Wednesday, August 17, 2011

Exoteric, Esoteric, Mystic

As I've foreshadowed a bit, the first few things I'll be writing are more or less framework for what comes later. This is my way of getting some of this out of my head to somewhere where other people can look at it, give me feedback, tell me how they see it and so on.

I have a simple, little model that helps me clarify what we do in spiritual practice and as a church and why we do what we do. This didn't originate with me, I've seen Jason Miller use the same model, Traleg Kyagbon Rinpoche uses it too in "Mind at Ease". I think Richard Smoley uses it in "Inner Christianity".

It's a three-part model that can act as a way to categorise spiritual practises, but it can also describe three different kinds of emphasis that a whole system or an entire church might make overall.

Exoteric, Esoteric and Mystic – these three terms get used in a few different ways. I try to only use them in one way:

Exoteric work involves visible, outward things – rules for moral behaviour, physical gatherings for church services, verbal prayer and song, rules and norms for prayer forms, dress, concerns for the historicity of an account in scripture, social work and charity, stuff like that. This is "core business" for most churches.

Esoteric work involves inward, intangible things – sensations of energy, perceptions of the Divine Presence, visualisations, astral temples, visions, working with angels or other spirits, inward voices, dream work. Anything that involves concerns with the content of the inner world - any content. One could make a reasonable argument that most modern psychology is, by this definition, esoteric work. This is "core business" for most magickal orders, many churches avoid this stuff like the plague.

Mystic work involves what's going on when one lets go of things altogether – Bythos, The Dark Night of the Soul, the dazzling dark, formless emptiness, "God's first language is silence", Ain Soph Aur. This is "core business" for contemplatives and mystics, many churches also (oddly enough) avoid this stuff like the plague too.
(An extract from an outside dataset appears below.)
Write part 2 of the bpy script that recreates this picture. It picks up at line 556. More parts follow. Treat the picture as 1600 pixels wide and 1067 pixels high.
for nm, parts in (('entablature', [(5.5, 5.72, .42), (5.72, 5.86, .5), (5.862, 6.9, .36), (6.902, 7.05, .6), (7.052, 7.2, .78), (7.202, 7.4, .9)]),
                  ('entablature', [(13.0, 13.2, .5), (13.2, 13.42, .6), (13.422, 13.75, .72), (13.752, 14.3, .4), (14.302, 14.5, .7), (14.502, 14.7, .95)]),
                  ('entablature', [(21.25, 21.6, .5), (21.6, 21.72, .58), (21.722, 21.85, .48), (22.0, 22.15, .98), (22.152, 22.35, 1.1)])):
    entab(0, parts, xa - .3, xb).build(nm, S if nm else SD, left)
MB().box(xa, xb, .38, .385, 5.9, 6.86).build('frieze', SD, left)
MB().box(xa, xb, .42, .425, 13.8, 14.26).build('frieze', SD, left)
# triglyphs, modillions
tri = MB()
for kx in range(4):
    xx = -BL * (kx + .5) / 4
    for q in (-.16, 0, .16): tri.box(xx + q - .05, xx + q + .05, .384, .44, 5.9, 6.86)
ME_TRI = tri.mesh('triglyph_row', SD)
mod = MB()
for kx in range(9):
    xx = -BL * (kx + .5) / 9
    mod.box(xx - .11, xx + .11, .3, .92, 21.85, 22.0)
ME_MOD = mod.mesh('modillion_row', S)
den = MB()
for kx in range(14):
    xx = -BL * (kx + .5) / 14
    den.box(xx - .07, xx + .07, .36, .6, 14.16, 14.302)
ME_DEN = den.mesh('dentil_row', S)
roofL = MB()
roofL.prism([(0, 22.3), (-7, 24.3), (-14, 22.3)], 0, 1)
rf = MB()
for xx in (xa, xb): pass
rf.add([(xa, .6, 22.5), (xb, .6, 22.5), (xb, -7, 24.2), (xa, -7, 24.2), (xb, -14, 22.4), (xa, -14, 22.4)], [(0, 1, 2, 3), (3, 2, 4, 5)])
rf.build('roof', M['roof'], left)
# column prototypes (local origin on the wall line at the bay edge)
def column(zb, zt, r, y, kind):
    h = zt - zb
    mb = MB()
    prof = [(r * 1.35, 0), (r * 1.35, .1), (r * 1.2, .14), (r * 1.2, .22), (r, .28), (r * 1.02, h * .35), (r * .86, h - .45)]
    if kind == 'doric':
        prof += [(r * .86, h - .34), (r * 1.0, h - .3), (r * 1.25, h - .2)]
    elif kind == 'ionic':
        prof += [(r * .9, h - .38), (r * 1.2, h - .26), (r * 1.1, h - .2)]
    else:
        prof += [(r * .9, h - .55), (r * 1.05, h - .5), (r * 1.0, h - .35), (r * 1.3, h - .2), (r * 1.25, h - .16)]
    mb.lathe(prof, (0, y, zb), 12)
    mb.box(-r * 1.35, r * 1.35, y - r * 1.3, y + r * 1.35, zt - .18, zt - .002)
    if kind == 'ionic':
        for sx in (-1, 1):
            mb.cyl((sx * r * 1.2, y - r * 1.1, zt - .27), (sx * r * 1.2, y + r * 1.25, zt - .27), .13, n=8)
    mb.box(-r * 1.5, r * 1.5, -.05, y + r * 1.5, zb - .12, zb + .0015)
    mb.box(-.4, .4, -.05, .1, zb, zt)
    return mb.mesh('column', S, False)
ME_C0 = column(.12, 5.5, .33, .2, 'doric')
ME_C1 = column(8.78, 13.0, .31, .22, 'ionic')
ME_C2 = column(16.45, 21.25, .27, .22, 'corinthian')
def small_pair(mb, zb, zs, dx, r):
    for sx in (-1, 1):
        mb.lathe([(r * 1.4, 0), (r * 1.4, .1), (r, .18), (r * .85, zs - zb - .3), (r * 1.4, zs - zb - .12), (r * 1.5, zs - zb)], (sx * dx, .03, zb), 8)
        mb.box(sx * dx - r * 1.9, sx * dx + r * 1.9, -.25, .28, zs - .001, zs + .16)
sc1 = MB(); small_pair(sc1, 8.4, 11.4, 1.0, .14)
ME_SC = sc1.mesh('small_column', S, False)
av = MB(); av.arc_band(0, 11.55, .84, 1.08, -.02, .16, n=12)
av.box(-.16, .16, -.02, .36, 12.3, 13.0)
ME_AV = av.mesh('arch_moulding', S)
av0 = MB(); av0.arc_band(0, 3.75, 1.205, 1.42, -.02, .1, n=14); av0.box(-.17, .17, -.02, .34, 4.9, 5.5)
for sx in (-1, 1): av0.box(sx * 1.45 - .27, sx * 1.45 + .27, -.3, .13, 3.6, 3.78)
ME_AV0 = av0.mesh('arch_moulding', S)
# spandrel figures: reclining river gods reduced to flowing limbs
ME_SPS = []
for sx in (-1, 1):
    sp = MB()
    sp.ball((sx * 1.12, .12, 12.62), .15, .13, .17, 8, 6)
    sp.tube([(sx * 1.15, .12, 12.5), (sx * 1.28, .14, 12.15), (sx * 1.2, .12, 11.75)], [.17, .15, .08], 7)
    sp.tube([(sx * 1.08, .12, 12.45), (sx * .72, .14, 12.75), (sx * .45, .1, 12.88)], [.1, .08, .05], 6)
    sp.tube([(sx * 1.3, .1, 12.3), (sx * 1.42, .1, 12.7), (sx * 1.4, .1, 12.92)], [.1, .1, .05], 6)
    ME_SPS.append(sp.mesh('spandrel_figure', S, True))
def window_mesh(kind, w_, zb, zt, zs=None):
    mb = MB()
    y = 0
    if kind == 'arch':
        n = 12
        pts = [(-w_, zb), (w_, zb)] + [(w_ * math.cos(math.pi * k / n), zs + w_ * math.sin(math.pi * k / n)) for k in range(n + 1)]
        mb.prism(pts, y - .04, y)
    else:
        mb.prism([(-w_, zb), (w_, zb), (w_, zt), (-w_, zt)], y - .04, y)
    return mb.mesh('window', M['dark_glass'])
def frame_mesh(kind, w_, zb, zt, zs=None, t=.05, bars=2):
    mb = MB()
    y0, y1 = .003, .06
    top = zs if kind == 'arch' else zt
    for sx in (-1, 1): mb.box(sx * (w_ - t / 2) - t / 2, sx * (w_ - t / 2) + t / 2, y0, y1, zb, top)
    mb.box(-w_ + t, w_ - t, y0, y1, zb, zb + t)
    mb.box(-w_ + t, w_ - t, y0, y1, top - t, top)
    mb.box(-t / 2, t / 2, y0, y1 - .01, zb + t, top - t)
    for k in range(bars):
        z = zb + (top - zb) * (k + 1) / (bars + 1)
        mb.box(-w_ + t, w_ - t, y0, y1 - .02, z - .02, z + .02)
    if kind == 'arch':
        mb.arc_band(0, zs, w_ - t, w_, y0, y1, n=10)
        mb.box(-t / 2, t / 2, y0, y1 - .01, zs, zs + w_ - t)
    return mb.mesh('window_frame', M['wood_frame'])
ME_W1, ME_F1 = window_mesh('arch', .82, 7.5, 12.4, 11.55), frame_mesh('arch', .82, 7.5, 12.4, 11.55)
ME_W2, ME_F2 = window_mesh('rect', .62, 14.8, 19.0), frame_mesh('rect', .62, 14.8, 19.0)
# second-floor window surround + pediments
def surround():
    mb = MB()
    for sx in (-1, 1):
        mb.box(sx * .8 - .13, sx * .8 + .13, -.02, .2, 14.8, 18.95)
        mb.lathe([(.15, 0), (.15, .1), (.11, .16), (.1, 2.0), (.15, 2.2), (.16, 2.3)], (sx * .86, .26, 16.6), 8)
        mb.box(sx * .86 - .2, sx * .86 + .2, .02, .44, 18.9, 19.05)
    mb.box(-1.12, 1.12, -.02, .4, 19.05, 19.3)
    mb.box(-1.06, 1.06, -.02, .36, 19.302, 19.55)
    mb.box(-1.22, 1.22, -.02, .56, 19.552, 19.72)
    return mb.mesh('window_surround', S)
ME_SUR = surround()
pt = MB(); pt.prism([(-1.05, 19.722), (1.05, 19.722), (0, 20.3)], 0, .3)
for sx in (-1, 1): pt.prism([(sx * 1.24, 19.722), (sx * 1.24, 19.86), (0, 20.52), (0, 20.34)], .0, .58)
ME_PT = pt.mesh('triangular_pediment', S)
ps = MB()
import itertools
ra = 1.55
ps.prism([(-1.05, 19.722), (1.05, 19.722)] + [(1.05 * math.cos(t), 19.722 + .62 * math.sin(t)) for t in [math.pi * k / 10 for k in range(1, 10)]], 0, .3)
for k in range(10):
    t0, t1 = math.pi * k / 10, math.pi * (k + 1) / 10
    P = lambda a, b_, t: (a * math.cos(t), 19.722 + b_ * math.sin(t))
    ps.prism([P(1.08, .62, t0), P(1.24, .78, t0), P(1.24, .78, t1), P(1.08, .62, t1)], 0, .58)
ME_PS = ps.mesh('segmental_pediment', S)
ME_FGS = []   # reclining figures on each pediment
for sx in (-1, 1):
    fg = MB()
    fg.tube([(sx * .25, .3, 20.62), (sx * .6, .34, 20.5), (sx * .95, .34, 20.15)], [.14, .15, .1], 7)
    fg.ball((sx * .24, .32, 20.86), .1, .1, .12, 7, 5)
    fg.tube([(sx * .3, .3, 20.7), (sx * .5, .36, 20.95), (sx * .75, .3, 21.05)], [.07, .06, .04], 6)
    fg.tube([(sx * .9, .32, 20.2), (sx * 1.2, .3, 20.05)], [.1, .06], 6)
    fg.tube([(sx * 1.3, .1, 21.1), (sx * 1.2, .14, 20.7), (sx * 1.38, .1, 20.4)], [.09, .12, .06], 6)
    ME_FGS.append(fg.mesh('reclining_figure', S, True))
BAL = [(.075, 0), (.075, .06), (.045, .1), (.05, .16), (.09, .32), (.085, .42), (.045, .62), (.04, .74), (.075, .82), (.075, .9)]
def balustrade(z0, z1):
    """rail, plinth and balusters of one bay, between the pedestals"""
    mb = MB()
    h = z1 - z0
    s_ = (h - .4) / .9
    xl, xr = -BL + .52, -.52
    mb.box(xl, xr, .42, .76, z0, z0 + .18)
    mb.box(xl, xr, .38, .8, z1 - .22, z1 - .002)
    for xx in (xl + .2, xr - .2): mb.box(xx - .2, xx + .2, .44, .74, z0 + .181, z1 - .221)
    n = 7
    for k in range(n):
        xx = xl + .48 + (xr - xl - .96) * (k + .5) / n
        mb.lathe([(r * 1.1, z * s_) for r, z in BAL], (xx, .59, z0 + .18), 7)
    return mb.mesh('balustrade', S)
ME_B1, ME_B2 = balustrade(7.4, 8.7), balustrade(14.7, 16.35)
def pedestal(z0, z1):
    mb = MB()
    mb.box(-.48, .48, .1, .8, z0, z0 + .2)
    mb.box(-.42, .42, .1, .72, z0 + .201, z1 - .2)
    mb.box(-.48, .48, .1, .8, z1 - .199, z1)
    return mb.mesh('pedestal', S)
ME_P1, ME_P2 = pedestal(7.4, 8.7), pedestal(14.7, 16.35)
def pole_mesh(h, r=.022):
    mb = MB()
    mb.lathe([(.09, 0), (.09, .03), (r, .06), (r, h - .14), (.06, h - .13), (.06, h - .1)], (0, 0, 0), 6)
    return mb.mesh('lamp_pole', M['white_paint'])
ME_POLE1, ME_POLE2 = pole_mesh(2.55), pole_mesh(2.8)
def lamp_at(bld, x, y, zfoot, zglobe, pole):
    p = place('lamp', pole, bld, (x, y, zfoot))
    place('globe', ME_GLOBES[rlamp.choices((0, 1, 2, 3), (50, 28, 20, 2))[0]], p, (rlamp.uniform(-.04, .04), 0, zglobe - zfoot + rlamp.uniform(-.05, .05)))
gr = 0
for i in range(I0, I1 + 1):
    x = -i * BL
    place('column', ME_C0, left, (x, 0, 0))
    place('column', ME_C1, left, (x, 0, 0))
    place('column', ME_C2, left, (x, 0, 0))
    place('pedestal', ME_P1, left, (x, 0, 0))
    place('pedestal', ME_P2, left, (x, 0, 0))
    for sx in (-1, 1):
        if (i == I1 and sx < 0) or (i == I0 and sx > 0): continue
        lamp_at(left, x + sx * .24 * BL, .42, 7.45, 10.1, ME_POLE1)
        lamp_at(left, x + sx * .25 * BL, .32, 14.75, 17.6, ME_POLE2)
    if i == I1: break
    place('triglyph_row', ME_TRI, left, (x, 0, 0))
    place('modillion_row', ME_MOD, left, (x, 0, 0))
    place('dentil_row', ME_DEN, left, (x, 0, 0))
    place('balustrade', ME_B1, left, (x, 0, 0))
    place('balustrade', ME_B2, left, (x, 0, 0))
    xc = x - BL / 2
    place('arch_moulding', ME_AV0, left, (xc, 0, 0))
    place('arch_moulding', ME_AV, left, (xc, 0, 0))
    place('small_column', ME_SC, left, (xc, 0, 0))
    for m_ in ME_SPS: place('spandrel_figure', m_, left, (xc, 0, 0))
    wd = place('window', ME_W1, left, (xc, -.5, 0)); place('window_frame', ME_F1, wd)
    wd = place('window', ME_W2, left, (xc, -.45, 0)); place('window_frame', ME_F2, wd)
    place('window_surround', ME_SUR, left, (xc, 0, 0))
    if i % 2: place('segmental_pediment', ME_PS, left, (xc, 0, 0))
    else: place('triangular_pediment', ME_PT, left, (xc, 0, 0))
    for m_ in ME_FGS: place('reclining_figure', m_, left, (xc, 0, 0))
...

Most spiritual organisations include a focus on all three emphases, but usually one is emphasised a great deal more than the other two. If the organisation is recognisable, it must have an exoteric component. If there's any acknowledgement of inward phenomena with any content, it has an esoteric component. If it's considered possible that there are ways of being empty of inward or outward content, it has a mystic component.

I think all three emphases are integral to a natural, healthy spirituality. I'll use each of these terms from time to time.

Do you see the distinctions I'm making in your own experience? Do you think your practice has a balanced blend of all three emphases?